Majority support for help to work and marriage tax-break

October 01, 2013, 8:00 AM GMT+0

The majority of the British public support making the long-term unemployed work full-time for jobseekers allowance and a tax-break for married couples – while Help to Buy is supported by half

In the run up to David Cameron’s conference speech tomorrow the Conservatives have revealed at least three flagship policies. A ‘Help to Work’ scheme requiring those unemployed for two or more years to do full-time community service in return for benefits; a three month early rollout of the second-phase of ‘Help to Buy’ (extending the scheme from new builds to all homes worth under £600,000 ); and a £1,000 transferable tax-free allowance for those married or in civil partnerships.

New YouGov research for the Sun finds majority support for two out of the three policies.

68% of British adults support ‘Help to Work’ - making the long-term unemployed undertake 30 hour per week community work or have their jobseekers allowance taken away, making this the most popular of the three policies. Only 21% oppose while 10% are not sure.

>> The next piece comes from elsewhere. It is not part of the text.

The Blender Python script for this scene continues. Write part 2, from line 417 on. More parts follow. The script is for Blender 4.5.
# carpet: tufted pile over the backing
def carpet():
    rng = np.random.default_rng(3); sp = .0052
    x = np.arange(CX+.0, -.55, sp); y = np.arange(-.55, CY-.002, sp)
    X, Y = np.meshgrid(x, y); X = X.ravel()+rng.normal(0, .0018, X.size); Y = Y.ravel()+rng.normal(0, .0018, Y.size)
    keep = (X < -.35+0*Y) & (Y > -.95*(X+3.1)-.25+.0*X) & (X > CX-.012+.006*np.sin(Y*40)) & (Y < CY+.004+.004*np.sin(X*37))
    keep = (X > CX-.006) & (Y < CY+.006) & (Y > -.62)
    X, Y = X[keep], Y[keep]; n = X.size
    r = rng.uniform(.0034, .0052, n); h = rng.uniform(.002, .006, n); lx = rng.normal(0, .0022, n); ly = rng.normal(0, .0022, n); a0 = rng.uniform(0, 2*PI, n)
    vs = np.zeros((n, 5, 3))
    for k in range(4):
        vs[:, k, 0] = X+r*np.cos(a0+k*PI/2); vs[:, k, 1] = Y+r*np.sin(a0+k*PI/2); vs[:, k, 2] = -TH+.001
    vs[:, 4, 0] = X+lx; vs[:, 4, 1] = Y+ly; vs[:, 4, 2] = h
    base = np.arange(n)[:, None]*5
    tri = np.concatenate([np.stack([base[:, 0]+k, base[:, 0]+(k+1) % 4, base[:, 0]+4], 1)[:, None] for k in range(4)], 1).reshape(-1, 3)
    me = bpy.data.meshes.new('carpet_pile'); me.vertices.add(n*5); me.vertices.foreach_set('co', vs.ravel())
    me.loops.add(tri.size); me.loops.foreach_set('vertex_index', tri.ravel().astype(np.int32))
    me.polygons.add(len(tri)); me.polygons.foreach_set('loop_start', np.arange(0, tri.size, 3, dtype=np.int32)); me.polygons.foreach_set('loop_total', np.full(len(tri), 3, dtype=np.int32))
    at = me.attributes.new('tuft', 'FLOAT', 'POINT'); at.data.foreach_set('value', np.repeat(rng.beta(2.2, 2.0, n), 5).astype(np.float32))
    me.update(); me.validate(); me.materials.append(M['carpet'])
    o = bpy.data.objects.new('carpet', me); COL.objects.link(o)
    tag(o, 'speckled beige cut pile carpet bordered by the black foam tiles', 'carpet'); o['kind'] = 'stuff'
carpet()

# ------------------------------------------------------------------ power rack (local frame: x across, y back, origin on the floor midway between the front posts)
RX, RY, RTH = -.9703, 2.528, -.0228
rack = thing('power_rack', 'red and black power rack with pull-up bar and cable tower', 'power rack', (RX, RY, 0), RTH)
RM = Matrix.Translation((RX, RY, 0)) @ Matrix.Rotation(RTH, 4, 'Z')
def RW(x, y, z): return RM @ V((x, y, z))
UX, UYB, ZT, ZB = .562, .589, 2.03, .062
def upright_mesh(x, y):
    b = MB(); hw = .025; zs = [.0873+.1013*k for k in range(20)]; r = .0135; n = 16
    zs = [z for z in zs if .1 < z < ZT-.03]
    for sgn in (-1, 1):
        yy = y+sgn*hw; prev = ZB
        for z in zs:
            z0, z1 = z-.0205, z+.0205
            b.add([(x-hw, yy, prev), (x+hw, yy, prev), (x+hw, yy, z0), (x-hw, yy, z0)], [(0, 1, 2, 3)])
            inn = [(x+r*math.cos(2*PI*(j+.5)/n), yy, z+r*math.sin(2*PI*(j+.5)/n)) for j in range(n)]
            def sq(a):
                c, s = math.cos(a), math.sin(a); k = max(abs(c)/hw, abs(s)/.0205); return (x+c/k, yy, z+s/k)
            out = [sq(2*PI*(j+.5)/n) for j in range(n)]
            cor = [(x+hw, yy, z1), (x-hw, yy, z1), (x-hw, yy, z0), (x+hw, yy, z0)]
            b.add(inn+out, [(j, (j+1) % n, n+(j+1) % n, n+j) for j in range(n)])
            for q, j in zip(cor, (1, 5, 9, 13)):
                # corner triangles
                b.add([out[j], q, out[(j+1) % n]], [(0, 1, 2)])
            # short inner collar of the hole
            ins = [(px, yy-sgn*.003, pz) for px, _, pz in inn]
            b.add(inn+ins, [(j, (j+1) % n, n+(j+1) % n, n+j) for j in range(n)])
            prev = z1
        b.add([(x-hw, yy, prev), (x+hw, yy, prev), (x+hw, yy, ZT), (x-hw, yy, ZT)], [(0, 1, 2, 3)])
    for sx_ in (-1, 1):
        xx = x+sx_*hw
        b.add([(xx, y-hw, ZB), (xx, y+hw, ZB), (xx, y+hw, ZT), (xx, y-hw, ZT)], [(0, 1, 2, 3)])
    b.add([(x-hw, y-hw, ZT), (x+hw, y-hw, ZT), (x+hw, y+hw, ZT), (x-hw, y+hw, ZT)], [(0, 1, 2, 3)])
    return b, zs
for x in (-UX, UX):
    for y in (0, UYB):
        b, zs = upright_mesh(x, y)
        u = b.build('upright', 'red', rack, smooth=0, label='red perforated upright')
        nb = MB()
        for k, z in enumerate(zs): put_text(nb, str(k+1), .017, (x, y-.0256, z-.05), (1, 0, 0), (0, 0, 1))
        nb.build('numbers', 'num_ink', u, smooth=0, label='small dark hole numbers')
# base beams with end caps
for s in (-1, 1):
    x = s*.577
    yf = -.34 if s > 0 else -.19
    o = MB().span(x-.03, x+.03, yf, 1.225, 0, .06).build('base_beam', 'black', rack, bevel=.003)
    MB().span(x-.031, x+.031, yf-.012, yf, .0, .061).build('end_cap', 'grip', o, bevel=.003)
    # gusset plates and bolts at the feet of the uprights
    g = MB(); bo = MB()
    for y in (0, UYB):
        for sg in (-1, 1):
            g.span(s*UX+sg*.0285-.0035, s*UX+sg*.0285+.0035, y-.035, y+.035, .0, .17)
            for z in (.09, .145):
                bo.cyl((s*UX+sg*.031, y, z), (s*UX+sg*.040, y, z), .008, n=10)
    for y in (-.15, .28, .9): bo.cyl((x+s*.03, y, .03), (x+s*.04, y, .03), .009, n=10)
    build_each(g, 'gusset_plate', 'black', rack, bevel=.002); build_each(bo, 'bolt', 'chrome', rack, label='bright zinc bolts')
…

62% support the marriage tax-break - allowing married couples or civil partners to transfer up to £1000 of their tax allowance to their spouse (worth up to £200 a year to married couples where one stays at home or earns less than their tax allowance). Only 20% oppose and 18% are not sure.

The least popular policy is the second-phase of Help to Buy – providing a government guarantee to encourage banks to offer 95% mortgages to homebuyers, available for homes costing up to £600,000 - however this is still supported by half of the public (50%) and only opposed by just over a third (36%). 15% are not sure.

The tax-break for married couples is thought to have been part of a deal with the Liberal Democrats which would allow them to introduce free school meals for all children under eight. David Cameron's argument for the policy is that ‘Marriage is a good thing for our country… and we want to show our support for it,’ however critics claim that the proposal will only benefit a third of married couples at a rate of just £3.85 a week.